Finance Minister Arun Jaitley has said India is "well prepared" to deal with any volatility arising from the UK's decision to leave the European Union.

The UK voted to leave the EU in a historic referendum on Friday, sending shockwaves across global markets.

India's Sensex fell by 3.4% to 26,022.60 points soon after the outcome of the vote became clear.

But Mr Jaitley said that India's market fundamentals are strong enough "to smooth this volatility".

The minister acknowledged however, that "Brexit" would cause financial uncertainties for India and other markets around the world.

"As I have often said, in this globalised world, volatility and uncertainty are the new norms. This verdict will, obviously, further contribute to such volatility not least because its full implications for the UK, Europe and the rest of the world are still uncertain," he wrote on his Facebook page.

But he added that India was "well prepared" to deal with "the short and medium term consequences of Brexit".

"The government and the Reserve Bank of India as well as other regulators are well prepared, and working closely together, to deal with any short term volatility," he said.

He added that "our aim will be to smooth this volatility" and minimise the "impact on the economy in the short term".

Mr Jaitley also said India can emerge as a "safe haven" for investors in these "turbulent times".

"India stands out both in terms of stability and of growth," he said.

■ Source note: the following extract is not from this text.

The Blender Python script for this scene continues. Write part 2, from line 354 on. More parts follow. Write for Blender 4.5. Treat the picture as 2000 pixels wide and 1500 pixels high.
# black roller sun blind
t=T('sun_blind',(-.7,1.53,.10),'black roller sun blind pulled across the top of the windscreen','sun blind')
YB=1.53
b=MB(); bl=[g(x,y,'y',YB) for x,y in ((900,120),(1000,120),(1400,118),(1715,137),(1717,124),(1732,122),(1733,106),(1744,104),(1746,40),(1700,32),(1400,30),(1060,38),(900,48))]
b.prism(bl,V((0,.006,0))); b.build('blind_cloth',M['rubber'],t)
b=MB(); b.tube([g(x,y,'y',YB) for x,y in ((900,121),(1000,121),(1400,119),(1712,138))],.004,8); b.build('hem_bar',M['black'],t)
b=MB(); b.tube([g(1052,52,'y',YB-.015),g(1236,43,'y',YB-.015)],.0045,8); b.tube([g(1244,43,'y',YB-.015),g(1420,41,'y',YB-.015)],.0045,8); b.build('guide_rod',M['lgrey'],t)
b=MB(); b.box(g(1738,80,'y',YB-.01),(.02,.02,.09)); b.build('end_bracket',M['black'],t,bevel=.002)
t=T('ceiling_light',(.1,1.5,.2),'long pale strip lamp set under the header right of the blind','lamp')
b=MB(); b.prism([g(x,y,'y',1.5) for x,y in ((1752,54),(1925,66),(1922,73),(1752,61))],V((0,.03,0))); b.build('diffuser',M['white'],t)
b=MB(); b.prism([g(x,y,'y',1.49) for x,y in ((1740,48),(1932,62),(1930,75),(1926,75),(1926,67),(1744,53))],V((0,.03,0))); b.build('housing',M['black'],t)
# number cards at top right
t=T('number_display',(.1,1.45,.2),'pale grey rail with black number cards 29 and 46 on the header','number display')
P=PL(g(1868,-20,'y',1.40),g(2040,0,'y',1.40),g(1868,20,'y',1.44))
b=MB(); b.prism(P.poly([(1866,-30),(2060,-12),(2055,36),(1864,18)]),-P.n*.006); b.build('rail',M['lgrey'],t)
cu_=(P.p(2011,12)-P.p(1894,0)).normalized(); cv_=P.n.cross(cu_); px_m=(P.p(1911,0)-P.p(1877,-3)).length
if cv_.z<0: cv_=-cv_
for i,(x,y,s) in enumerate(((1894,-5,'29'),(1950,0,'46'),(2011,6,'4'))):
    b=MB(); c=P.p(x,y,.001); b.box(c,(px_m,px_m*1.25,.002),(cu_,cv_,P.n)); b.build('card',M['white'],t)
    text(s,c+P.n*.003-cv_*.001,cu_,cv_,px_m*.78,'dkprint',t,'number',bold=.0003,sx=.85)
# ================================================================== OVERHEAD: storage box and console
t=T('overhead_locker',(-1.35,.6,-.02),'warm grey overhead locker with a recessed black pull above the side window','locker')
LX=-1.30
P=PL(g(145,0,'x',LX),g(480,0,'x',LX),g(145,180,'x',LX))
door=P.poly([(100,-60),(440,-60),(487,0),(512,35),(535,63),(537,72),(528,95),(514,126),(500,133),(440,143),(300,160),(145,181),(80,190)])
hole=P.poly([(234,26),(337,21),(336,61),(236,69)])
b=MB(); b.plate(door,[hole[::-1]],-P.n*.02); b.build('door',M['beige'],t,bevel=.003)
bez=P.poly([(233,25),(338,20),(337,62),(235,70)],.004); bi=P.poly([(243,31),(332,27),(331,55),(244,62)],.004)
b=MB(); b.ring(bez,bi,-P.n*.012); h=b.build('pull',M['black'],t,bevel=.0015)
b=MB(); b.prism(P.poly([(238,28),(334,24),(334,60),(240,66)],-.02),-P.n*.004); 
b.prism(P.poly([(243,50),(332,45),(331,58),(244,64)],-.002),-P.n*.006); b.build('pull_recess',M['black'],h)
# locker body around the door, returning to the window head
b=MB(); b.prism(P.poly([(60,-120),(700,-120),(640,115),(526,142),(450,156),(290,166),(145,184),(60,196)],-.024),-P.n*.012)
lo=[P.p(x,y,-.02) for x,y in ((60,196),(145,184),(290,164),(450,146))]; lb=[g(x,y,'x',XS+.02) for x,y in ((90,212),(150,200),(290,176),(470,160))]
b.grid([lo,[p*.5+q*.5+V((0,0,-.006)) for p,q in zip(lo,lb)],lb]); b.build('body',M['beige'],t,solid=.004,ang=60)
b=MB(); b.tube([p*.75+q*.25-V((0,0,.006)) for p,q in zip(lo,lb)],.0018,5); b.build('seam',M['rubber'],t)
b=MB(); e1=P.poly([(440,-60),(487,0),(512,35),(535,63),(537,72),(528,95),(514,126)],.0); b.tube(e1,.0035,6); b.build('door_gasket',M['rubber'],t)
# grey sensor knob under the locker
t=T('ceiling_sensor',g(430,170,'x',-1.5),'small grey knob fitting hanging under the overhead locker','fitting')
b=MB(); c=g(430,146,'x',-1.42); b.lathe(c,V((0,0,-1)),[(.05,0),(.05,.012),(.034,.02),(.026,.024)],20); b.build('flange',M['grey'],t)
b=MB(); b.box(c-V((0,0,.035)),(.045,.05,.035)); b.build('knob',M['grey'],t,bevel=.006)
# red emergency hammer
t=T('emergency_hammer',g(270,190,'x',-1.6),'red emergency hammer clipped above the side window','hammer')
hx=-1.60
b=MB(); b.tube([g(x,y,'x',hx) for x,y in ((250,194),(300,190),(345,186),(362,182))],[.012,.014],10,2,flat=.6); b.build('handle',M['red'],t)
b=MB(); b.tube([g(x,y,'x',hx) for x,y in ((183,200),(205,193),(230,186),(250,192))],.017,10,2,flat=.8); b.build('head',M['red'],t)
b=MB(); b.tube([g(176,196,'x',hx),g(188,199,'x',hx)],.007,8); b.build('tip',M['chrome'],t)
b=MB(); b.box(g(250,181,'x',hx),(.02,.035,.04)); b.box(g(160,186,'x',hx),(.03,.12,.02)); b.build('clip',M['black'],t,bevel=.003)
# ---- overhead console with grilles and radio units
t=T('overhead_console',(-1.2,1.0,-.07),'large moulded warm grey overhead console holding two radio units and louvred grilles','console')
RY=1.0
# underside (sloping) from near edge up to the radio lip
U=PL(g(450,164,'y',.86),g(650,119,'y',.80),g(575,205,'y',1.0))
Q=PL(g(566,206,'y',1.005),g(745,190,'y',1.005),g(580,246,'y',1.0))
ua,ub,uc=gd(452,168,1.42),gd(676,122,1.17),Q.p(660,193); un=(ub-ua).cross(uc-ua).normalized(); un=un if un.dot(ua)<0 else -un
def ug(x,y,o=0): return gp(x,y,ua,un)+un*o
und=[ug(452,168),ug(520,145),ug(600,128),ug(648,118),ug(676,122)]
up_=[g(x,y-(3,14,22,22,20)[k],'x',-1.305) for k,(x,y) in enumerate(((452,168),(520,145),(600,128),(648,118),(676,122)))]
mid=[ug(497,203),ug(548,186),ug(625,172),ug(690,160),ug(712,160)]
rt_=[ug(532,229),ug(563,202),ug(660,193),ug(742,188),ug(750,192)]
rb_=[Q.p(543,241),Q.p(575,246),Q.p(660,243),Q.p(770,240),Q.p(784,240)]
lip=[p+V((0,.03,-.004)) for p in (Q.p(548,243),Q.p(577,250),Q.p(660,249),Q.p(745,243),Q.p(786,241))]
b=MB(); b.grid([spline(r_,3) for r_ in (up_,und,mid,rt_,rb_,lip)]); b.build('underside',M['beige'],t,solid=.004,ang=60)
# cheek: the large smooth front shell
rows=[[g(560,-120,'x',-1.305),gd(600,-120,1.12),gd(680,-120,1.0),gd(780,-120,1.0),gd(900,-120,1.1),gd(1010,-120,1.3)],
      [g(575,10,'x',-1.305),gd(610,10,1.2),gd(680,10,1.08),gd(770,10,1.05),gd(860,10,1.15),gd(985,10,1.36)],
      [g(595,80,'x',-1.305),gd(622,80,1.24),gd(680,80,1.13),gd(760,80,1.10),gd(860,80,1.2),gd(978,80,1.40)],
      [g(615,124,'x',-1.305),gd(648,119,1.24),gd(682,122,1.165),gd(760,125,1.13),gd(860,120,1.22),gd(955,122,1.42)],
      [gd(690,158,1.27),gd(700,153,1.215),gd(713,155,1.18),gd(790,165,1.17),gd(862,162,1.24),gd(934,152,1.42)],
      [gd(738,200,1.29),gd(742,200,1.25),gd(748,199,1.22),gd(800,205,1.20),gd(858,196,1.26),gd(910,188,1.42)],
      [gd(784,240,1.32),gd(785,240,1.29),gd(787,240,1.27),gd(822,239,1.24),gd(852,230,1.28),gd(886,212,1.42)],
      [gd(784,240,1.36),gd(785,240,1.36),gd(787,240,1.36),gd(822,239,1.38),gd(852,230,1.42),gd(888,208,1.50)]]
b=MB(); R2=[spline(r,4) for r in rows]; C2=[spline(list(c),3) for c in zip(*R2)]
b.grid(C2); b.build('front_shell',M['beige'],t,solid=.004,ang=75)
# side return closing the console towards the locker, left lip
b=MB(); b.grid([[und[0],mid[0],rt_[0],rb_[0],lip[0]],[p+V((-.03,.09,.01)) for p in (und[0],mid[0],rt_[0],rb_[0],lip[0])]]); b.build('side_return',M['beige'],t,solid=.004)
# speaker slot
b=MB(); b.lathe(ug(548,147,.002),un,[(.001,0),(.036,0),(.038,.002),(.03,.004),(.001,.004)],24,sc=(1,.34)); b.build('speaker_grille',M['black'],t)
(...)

Meanwhile, India's central bank chief, Raghuram Rajan, has said that India is capable of mitigating the "shock" of Brexit.

"If we can manage properly it will be a non-event. A larger question is to find places where we can put money going forward," he said.

Indian company Tata Sons, which operates 19 companies in the UK, said it was "committed to delivering long term value for all its stakeholders"

"Each company continuously reviews its strategy and operations in the light of developments, and will continue to do so. Access to markets and to a skilled workforce will remain important considerations," a spokesperson of the group said.